Opposite to jQuery's .Closest (Top/Far-Most?)

Dzhuneyt picture Dzhuneyt · Feb 9, 2013 · Viewed 17.3k times · Source

I have a code with lots of submenus that share the same class name.

Here's a structure:

.menu
  .sub-menu
  .sub-menu
    .sub-menu
    .sub-menu
  .sub-menu
    .sub-menu
      .elem
      .elem
  .sub-menu

Note that .sub-menu may be infinite levels deep.

So how do I achieve this: when .elem is clicked, I want to travers the DOM upwards until the top-most .sub-menu is reached and apply a style to it. I am aware of .closest() and .parent() and .find(), but I have no idea if jQuery has such feature such as .topMost(selector)?

The only way I can think of is maybe running a loop and going through .closest('.sub-menu') of the new element until its length is zero (there are no more parents with this class, so it must be the top-most). However, I think there should be a more practical approach to this.

Answer

jenson-button-event picture jenson-button-event · Jun 13, 2013

The question is slightly misleading as .closest() could be misinterpreted. Actually it means search up the tree until the first match is found. So the opposite is search down the tree until a match is found and that method is .first().

To find all descendants one might use find().
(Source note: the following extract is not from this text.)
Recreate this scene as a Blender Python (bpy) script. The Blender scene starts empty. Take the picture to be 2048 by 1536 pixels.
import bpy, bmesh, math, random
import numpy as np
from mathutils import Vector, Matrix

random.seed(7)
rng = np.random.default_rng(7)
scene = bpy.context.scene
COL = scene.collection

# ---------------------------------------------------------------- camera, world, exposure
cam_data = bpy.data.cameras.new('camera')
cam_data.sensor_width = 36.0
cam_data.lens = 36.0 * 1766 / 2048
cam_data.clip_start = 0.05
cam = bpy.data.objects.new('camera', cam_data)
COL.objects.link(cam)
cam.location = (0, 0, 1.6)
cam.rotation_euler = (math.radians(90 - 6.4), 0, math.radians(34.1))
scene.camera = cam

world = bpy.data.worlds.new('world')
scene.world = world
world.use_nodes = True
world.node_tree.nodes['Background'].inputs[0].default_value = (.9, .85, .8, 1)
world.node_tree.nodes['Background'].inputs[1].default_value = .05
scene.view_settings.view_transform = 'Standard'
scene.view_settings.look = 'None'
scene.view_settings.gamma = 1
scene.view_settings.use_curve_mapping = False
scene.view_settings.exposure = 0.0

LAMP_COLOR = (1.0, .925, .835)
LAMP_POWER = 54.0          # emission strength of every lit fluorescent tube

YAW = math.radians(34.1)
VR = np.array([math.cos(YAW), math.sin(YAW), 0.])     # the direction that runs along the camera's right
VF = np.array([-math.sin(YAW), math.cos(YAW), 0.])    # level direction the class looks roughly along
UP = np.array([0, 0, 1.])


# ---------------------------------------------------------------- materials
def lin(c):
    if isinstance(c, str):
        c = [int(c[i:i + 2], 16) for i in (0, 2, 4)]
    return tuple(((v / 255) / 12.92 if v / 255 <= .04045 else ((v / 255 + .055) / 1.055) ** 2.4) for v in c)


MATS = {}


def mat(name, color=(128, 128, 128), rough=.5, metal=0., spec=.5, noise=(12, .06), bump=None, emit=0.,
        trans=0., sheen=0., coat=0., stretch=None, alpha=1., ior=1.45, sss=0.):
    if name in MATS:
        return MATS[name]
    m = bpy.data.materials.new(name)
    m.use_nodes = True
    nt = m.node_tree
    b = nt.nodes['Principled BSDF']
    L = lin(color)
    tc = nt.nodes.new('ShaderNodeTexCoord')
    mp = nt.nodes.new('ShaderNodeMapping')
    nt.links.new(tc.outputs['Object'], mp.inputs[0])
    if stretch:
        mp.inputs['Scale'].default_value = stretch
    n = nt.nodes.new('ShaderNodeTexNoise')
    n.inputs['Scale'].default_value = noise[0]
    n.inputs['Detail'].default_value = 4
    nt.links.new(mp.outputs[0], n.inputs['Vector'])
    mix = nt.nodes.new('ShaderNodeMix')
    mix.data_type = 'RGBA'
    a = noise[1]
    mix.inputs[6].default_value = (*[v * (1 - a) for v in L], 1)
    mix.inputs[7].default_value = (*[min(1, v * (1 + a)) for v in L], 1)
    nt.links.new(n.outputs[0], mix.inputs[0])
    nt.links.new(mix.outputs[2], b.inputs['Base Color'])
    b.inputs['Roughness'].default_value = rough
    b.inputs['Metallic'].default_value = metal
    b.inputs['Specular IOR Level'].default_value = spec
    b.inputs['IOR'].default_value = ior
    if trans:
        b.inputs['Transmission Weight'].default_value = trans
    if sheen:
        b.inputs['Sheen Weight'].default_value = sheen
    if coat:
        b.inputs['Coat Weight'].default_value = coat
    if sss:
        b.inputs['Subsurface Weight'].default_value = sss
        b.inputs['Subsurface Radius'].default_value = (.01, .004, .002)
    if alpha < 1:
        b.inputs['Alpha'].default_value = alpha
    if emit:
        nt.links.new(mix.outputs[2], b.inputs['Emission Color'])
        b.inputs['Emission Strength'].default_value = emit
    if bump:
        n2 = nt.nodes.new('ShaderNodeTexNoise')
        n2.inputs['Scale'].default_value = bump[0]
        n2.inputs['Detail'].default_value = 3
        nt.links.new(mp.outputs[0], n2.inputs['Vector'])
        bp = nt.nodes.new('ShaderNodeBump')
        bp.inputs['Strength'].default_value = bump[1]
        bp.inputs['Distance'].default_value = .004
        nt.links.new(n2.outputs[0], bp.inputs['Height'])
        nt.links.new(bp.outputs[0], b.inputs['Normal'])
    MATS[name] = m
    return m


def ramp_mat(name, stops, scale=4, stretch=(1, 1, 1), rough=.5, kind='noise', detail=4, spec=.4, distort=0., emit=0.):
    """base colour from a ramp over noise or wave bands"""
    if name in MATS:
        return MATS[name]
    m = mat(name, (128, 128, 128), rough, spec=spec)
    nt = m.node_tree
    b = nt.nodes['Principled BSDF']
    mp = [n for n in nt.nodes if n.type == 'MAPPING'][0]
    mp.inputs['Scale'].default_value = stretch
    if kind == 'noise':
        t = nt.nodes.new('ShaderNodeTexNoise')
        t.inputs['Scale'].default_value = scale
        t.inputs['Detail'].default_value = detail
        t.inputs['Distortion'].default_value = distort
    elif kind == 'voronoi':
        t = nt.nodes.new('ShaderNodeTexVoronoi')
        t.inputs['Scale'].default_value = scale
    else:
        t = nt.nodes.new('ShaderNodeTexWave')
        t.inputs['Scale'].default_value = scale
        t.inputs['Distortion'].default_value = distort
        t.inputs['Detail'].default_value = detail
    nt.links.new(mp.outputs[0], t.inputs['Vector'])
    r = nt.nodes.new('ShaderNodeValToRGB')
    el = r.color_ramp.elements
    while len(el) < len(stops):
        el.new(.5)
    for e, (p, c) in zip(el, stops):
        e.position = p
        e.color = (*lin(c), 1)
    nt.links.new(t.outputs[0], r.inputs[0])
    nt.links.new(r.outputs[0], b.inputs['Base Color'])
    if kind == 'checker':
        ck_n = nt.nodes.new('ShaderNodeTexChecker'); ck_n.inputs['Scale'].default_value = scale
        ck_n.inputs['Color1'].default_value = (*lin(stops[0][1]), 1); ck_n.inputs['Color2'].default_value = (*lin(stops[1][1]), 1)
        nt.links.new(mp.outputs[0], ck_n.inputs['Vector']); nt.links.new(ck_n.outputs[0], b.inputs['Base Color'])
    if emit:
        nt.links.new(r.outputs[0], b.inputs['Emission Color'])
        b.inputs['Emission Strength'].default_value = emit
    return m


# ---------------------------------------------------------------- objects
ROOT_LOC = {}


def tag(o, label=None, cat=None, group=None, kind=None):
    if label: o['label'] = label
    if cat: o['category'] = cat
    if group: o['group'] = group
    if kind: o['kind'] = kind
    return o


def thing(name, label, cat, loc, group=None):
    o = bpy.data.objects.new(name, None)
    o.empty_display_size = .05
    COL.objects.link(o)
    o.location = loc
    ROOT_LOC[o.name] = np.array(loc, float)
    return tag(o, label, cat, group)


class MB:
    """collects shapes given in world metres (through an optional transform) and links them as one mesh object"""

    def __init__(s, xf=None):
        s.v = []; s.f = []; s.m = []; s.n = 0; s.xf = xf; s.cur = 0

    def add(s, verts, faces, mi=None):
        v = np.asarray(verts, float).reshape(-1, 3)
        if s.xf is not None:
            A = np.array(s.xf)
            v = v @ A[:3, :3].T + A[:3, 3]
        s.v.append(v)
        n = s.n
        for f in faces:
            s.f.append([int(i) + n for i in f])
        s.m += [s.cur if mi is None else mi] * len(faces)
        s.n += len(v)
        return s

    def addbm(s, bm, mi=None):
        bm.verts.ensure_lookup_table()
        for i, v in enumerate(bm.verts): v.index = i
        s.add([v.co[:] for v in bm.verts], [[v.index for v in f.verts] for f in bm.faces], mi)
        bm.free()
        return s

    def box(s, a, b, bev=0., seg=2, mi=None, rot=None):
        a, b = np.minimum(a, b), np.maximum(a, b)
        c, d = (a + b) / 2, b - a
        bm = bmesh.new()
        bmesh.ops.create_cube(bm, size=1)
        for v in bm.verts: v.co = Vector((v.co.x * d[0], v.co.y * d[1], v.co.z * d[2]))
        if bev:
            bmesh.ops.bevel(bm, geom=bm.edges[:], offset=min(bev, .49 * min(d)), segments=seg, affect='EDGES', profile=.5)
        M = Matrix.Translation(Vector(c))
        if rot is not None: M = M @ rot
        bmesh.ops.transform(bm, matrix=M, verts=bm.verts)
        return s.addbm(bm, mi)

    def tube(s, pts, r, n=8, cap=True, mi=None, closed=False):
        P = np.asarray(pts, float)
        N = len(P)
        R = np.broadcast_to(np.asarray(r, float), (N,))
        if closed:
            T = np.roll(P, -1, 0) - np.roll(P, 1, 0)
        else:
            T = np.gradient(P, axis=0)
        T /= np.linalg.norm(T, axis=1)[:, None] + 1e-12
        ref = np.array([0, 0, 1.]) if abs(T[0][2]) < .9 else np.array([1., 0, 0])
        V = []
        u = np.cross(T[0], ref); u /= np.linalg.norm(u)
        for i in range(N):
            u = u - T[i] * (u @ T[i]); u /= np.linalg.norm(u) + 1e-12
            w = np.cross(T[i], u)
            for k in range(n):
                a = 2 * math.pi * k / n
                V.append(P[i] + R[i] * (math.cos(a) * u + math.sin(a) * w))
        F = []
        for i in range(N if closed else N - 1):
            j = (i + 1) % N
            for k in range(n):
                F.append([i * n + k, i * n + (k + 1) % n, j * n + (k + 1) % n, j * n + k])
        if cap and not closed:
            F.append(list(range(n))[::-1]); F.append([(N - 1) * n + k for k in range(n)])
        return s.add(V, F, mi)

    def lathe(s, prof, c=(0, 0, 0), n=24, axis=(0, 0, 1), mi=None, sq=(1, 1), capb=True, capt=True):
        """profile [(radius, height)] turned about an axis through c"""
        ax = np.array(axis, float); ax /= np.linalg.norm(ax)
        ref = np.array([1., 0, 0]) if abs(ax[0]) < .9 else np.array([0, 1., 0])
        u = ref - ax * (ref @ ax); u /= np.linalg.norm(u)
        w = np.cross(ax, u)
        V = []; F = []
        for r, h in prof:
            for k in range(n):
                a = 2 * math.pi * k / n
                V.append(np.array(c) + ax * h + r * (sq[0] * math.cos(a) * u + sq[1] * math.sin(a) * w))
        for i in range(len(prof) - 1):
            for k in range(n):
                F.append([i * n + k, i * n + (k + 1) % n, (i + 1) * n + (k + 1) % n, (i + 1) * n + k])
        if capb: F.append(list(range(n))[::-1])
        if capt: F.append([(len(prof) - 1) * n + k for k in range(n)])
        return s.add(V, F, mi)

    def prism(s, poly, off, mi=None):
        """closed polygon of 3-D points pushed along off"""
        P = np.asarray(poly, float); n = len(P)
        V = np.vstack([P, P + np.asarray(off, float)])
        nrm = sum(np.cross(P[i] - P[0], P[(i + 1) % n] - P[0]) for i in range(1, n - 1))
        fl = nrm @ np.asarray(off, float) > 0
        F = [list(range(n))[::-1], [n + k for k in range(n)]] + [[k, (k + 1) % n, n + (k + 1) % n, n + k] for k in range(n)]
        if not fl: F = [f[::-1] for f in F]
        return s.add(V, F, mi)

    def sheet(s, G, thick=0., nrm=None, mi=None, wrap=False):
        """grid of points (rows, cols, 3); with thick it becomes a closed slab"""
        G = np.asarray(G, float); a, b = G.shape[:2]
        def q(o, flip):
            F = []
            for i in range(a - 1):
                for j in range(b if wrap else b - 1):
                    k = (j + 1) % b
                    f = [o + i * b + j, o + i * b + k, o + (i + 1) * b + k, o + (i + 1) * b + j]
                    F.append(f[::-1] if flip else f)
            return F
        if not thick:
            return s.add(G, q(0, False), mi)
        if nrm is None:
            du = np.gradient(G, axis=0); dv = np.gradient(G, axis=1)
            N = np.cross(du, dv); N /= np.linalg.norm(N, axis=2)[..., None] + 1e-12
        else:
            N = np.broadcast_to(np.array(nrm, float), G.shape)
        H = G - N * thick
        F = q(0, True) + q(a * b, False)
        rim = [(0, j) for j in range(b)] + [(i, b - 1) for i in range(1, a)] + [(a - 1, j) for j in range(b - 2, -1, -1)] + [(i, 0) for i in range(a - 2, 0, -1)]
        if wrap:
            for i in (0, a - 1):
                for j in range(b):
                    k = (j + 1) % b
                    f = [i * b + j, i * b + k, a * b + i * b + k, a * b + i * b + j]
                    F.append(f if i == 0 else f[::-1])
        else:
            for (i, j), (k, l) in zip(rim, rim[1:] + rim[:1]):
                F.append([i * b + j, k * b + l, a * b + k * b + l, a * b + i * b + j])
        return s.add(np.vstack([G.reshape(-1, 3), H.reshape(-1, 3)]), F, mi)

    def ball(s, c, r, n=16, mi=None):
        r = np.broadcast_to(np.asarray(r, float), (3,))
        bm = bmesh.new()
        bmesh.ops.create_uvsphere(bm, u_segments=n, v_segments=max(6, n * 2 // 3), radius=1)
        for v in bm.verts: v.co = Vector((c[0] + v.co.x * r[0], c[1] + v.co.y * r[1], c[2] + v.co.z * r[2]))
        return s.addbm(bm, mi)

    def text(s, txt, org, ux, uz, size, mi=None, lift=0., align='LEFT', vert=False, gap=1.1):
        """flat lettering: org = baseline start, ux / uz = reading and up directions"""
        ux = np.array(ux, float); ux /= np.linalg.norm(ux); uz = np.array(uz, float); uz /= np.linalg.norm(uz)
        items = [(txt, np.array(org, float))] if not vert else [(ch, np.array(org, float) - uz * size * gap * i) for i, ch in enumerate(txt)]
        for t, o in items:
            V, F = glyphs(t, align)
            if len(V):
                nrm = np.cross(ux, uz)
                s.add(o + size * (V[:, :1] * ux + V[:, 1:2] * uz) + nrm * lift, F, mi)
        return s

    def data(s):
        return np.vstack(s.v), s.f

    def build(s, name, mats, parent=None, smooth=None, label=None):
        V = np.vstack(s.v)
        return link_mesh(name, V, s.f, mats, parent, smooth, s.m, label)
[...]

The opposite of find() is parents().

closest() (all levels) For each element in the set, get the first element that matches the selector by testing the element itself and traversing up through its ancestors in the DOM tree.

first() (all levels) Reduce the set of matched elements to the first in the set

parents() (all levels) Get the ancestors of each element in the current set of matched elements, optionally filtered by a selector.

parent() (next level only) Get the parent of each element in the current set of matched elements, optionally filtered by a selector.

find() (all levels) Get the descendants of each element in the current set of matched elements, filtered by a selector, jQuery object, or element.